Thursday, February 18, 2021

Considering What John Claimed in His Obedience to Jesus and How It Might Provoke American Sensibilities

John 1: 26-27                                      February 18, 2021

15(John testified to him and cried out, ‘This was he of whom I said, “He who comes after me ranks ahead of me because he was before me.” ’) 16From his fullness we have all received, grace upon grace. 17The law indeed was given through Moses; grace and truth came through Jesus Christ. 18No one has ever seen God. It is God the only Son, who is close to the Father’s heart, who has made him known.

19 This is the testimony given by John when the Jews sent priests and Levites from Jerusalem to ask him, ‘Who are you?’ 20He confessed and did not deny it, but confessed, ‘I am not the Messiah.’ 21And they asked him, ‘What then? Are you Elijah?’ He said, ‘I am not.’ ‘Are you the prophet?’ He answered, ‘No.’ 22Then they said to him, ‘Who are you? Let us have an answer for those who sent us. What do you say about yourself?’ 23He said,
‘I am the voice of one crying out in the wilderness,
“Make straight the way of the Lord” ’,
as the prophet Isaiah said.

24 Now they had been sent from the Pharisees. 25They asked him, ‘Why then are you baptizing if you are neither the Messiah, nor Elijah, nor the prophet?’ 26John answered them, ‘I baptize with water. Among you stands one whom you do not know, 27the one who is coming after me; I am not worthy to untie the thong of his sandal.’ 28This took place in Bethany across the Jordan where John was baptizing.

            So the challenge was, John the baptizer, you are NOT the Messiah nor Elijah nor the prophet (by John’s own admission), why do you baptize?  John’s response seems a little odd on the face of it.  “I baptize with water.”  This seems to be his rationale for why it is okay for him to baptize at all, not being one of the ‘big 3’.  If baptizing with water is okay, is there a baptism of some other form that is not okay?

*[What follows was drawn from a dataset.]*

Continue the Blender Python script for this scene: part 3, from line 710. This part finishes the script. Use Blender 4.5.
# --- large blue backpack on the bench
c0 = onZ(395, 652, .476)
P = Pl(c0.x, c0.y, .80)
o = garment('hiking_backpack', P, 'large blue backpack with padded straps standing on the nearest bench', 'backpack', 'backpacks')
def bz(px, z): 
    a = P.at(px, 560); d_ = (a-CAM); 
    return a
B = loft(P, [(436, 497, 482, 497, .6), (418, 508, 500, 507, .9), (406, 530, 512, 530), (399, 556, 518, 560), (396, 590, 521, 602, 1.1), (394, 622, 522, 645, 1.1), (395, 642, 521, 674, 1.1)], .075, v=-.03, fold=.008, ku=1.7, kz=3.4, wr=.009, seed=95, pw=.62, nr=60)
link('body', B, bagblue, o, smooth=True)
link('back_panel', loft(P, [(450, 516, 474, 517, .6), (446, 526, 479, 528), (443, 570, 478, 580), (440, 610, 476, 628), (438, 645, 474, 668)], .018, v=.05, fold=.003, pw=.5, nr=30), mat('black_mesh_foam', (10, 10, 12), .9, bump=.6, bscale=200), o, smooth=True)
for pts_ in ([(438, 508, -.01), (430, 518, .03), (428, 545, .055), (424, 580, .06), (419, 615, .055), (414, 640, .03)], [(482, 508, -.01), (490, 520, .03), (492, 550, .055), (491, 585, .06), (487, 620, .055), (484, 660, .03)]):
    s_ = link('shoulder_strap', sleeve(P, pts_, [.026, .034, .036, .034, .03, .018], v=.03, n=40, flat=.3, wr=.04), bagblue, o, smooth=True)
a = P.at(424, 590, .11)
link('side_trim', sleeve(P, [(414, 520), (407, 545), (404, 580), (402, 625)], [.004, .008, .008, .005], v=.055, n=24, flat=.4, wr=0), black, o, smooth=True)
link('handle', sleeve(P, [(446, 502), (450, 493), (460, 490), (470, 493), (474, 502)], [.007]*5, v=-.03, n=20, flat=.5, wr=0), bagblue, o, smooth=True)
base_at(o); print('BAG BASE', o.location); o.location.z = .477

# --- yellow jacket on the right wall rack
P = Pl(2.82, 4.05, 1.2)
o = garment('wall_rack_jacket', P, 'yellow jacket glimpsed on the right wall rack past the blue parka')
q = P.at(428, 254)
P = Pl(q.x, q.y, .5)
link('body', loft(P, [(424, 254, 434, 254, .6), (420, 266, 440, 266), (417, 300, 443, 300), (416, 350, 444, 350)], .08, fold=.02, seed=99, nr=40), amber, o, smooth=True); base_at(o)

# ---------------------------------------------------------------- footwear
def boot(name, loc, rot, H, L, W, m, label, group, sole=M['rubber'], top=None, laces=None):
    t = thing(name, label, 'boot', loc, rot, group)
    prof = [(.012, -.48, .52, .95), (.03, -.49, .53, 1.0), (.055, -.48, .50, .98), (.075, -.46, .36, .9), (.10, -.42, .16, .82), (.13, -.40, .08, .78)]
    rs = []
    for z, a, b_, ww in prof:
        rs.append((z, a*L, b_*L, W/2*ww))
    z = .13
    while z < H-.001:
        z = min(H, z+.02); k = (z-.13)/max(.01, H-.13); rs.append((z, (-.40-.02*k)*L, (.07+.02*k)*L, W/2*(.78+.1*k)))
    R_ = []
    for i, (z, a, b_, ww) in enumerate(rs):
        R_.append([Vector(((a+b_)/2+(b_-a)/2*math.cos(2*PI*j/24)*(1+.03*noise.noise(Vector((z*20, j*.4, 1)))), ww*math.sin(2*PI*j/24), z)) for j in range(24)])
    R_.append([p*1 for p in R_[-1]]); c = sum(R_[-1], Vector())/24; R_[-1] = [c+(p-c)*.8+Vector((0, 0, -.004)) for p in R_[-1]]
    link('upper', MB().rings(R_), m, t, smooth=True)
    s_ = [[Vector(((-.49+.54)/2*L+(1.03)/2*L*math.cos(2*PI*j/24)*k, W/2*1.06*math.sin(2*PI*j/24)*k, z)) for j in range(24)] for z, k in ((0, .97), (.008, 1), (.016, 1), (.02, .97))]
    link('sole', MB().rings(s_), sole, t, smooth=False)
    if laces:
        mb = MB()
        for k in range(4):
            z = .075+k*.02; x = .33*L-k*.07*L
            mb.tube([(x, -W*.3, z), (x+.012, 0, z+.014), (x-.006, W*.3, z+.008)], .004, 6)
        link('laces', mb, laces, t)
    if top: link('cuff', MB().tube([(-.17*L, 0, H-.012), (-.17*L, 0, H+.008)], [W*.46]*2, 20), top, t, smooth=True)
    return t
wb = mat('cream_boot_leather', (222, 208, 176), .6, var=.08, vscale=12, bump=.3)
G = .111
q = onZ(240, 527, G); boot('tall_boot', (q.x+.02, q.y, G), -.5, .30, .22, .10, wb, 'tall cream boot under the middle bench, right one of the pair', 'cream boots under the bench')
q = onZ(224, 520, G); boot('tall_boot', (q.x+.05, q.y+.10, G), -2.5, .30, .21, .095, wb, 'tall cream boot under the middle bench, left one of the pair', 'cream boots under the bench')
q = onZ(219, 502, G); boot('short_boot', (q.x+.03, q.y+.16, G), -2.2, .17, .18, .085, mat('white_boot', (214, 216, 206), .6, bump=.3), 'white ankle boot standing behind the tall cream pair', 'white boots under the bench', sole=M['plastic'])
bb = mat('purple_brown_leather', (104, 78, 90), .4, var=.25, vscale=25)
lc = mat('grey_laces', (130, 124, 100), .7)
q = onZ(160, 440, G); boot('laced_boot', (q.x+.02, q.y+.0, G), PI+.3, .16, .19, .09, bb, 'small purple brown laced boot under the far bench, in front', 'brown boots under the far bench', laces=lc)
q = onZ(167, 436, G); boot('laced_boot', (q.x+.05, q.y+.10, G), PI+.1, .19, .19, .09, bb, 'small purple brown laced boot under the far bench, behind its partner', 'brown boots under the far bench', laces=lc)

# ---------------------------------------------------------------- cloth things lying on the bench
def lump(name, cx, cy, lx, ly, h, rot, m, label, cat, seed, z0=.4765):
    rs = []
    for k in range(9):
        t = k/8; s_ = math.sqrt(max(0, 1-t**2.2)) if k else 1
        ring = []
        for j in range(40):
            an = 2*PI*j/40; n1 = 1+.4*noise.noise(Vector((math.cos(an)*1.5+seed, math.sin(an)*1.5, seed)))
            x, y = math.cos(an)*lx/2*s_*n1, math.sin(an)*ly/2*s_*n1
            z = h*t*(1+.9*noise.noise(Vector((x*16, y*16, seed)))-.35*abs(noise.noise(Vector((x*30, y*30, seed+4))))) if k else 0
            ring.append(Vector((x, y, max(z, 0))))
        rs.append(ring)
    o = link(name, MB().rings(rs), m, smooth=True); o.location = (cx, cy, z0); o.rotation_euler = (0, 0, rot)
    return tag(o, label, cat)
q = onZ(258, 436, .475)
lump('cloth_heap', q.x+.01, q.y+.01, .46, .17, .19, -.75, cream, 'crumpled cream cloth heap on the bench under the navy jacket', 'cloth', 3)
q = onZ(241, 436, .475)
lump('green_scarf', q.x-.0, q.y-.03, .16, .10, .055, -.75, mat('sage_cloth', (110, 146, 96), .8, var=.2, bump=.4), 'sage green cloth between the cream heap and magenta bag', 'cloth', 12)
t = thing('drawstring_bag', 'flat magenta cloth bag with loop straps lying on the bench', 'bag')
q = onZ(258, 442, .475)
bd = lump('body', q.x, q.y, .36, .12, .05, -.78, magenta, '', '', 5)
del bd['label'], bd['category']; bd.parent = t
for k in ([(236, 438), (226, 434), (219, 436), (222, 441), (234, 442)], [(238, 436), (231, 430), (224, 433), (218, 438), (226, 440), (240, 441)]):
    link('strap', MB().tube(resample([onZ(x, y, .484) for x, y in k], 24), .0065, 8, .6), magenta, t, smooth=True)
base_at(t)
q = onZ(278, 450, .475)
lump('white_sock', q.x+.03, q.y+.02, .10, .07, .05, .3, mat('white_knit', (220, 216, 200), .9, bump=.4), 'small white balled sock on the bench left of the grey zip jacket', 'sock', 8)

            So it is something to watch for, to consider.  Where else does John the gospel writer, or the New Testament for that matter, talk about baptism that is not directly in regards to water baptism.  There is discussion of baptism of the Spirit.  But the Spirit has not been introduced to this narrative as yet.

            And, as we noted yesterday, the focus here is not on John the baptizer’s ministry except where it points to Christ.  So his answer is focused on Jesus.  He talks about the water, but then goes into far more depth about the one they do not yet know.  He returns to the refrain that this is the one who is coming after him.  I feels to me like John is saying that these discussions about the Messiah, about Elijah, about the prophet, will be far more fruitful with the ‘one who is coming after him’. 

            Now it is one thing to read John, separated so far from us in time and distance, when he says “I am unworthy to tie the thong of his sandal.”  

            For example, in “Berry Gordy’s The Last Dragon”, a martial arts flick set in the US, an indulgence from my youth, there was a scene where the young hero is in his karate school surrounded by his students.  In walks the bad guy with his goons.  The bad guy shames the young hero by telling him to ‘kiss his Converse’ (his fancy sneakers) or, the implication was, his goons would hurt the students.  The hero bowed down before the bad guy, but got kicked in the face before he actually came in voluntary contact with the Converse.  Putting your face by someone's shoes is shaming behavior

            When we talk about being unworthy, it is in a satirical environment, as in the SNL sketch and movies about “Wayne’s World”, where Wayne and Garth would proclaim “We’re not worthy, we’re not worthy” when they met a rock star.

            John is embracing what we, in America, would consider to be shameful behavior between people as here, ‘all people are created equal’.  But on a superficial consideration, we can let this comment pass because it is not between people created equal, but a person and the Son of God.  I do not know about you, but this kind of obeisance, obedience shown to a superior through bows and kneeling and so on, is one of the things that I reject, as an American, as a vestige of a corrupt monarchical system.  But while I do not reject what John the baptizer is saying, because he is talking about Jesus, that kind of behavior is WAY out of my comfort zone. 

            When Jesus comes back, I feel like I will certainly be obedient in whatever way is appropriate because I will be so overjoyed, but, frankly, John’s comment about being unworthy to tie the thong of Jesus’ sandal, that’s not my favorite.

            And yet it foreshadows one of the most well-known episodes in the Gospel of John.  At the moment of the Last Supper, faithfully recorded in Matthew, Mark, and Luke, John does not speak to that.  Rather, he tells us about an episode leading up to that meal, how Jesus washed the feet of the disciples, taking on the role of a slave in that moment.  Does John the gospel writer include this piece of John the baptizer’s speech to deliberate connect to what Jesus will do?  I cannot say with absolute certainty, but it is a powerful reminder of what Jesus was willing and what Jesus did do for each of us.